#### EXERCISE DIRECTIONS
Leave the pictures out. Return all other data exactly.

=-=-=

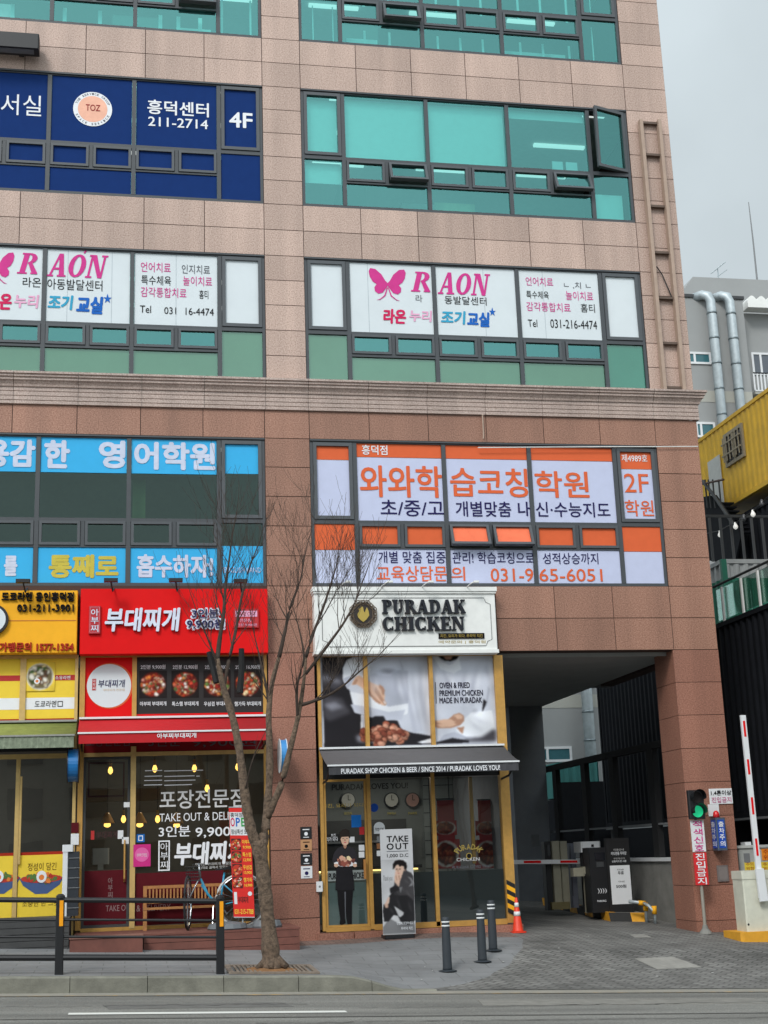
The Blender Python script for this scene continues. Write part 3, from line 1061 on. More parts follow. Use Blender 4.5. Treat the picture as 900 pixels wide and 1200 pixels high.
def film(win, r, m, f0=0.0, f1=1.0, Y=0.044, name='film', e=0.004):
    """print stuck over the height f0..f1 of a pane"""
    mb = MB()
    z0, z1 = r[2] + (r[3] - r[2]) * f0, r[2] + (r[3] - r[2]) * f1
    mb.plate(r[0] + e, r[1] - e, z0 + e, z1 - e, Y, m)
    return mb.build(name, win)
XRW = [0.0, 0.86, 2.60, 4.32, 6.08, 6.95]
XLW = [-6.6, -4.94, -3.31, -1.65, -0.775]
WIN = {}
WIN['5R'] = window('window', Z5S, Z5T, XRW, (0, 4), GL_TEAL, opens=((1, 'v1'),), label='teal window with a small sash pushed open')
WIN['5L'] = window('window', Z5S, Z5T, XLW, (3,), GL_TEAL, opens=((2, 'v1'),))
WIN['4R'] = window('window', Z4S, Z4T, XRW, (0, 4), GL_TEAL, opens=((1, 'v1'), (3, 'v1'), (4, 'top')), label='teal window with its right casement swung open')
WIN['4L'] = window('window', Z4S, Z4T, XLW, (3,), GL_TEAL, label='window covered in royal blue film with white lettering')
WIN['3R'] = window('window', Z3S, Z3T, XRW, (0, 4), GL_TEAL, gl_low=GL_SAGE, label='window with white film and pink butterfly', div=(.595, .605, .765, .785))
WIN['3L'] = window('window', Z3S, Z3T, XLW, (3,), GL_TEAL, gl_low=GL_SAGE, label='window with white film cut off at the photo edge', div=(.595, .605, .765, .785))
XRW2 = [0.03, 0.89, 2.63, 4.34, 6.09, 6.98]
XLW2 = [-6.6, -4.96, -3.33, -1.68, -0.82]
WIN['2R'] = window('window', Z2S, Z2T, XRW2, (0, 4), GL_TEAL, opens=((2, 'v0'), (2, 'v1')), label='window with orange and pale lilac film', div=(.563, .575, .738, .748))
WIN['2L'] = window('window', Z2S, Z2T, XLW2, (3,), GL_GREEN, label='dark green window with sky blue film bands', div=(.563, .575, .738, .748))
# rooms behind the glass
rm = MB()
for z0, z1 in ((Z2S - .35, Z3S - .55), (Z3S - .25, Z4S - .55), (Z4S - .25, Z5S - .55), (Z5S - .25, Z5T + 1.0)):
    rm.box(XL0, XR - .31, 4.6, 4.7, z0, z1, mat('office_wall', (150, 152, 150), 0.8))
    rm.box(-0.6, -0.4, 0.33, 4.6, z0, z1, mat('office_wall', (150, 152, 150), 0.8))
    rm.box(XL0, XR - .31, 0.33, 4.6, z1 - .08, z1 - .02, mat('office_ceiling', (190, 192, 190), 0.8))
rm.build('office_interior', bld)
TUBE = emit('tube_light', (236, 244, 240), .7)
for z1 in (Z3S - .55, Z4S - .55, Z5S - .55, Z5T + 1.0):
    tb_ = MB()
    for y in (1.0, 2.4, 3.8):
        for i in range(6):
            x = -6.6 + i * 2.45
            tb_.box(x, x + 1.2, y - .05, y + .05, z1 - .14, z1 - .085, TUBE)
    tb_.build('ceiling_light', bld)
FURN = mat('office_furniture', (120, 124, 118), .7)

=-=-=

#### TASK RESPONSE
The Blender Python script for this scene continues. Write part 3, from line 1061 on. More parts follow. Use Blender 4.5. Treat the picture as 900 pixels wide and 1200 pixels high.
def film(win, r, m, f0=0.0, f1=1.0, Y=0.044, name='film', e=0.004):
    """print stuck over the height f0..f1 of a pane"""
    mb = MB()
    z0, z1 = r[2] + (r[3] - r[2]) * f0, r[2] + (r[3] - r[2]) * f1
    mb.plate(r[0] + e, r[1] - e, z0 + e, z1 - e, Y, m)
    return mb.build(name, win)
XRW = [0.0, 0.86, 2.60, 4.32, 6.08, 6.95]
XLW = [-6.6, -4.94, -3.31, -1.65, -0.775]
WIN = {}
WIN['5R'] = window('window', Z5S, Z5T, XRW, (0, 4), GL_TEAL, opens=((1, 'v1'),), label='teal window with a small sash pushed open')
WIN['5L'] = window('window', Z5S, Z5T, XLW, (3,), GL_TEAL, opens=((2, 'v1'),))
WIN['4R'] = window('window', Z4S, Z4T, XRW, (0, 4), GL_TEAL, opens=((1, 'v1'), (3, 'v1'), (4, 'top')), label='teal window with its right casement swung open')
WIN['4L'] = window('window', Z4S, Z4T, XLW, (3,), GL_TEAL, label='window covered in royal blue film with white lettering')
WIN['3R'] = window('window', Z3S, Z3T, XRW, (0, 4), GL_TEAL, gl_low=GL_SAGE, label='window with white film and pink butterfly', div=(.595, .605, .765, .785))
WIN['3L'] = window('window', Z3S, Z3T, XLW, (3,), GL_TEAL, gl_low=GL_SAGE, label='window with white film cut off at the photo edge', div=(.595, .605, .765, .785))
XRW2 = [0.03, 0.89, 2.63, 4.34, 6.09, 6.98]
XLW2 = [-6.6, -4.96, -3.33, -1.68, -0.82]
WIN['2R'] = window('window', Z2S, Z2T, XRW2, (0, 4), GL_TEAL, opens=((2, 'v0'), (2, 'v1')), label='window with orange and pale lilac film', div=(.563, .575, .738, .748))
WIN['2L'] = window('window', Z2S, Z2T, XLW2, (3,), GL_GREEN, label='dark green window with sky blue film bands', div=(.563, .575, .738, .748))
# rooms behind the glass
rm = MB()
for z0, z1 in ((Z2S - .35, Z3S - .55), (Z3S - .25, Z4S - .55), (Z4S - .25, Z5S - .55), (Z5S - .25, Z5T + 1.0)):
    rm.box(XL0, XR - .31, 4.6, 4.7, z0, z1, mat('office_wall', (150, 152, 150), 0.8))
    rm.box(-0.6, -0.4, 0.33, 4.6, z0, z1, mat('office_wall', (150, 152, 150), 0.8))
    rm.box(XL0, XR - .31, 0.33, 4.6, z1 - .08, z1 - .02, mat('office_ceiling', (190, 192, 190), 0.8))
rm.build('office_interior', bld)
TUBE = emit('tube_light', (236, 244, 240), .7)
for z1 in (Z3S - .55, Z4S - .55, Z5S - .55, Z5T + 1.0):
    tb_ = MB()
    for y in (1.0, 2.4, 3.8):
        for i in range(6):
            x = -6.6 + i * 2.45
            tb_.box(x, x + 1.2, y - .05, y + .05, z1 - .14, z1 - .085, TUBE)
    tb_.build('ceiling_light', bld)
FURN = mat('office_furniture', (120, 124, 118), .7)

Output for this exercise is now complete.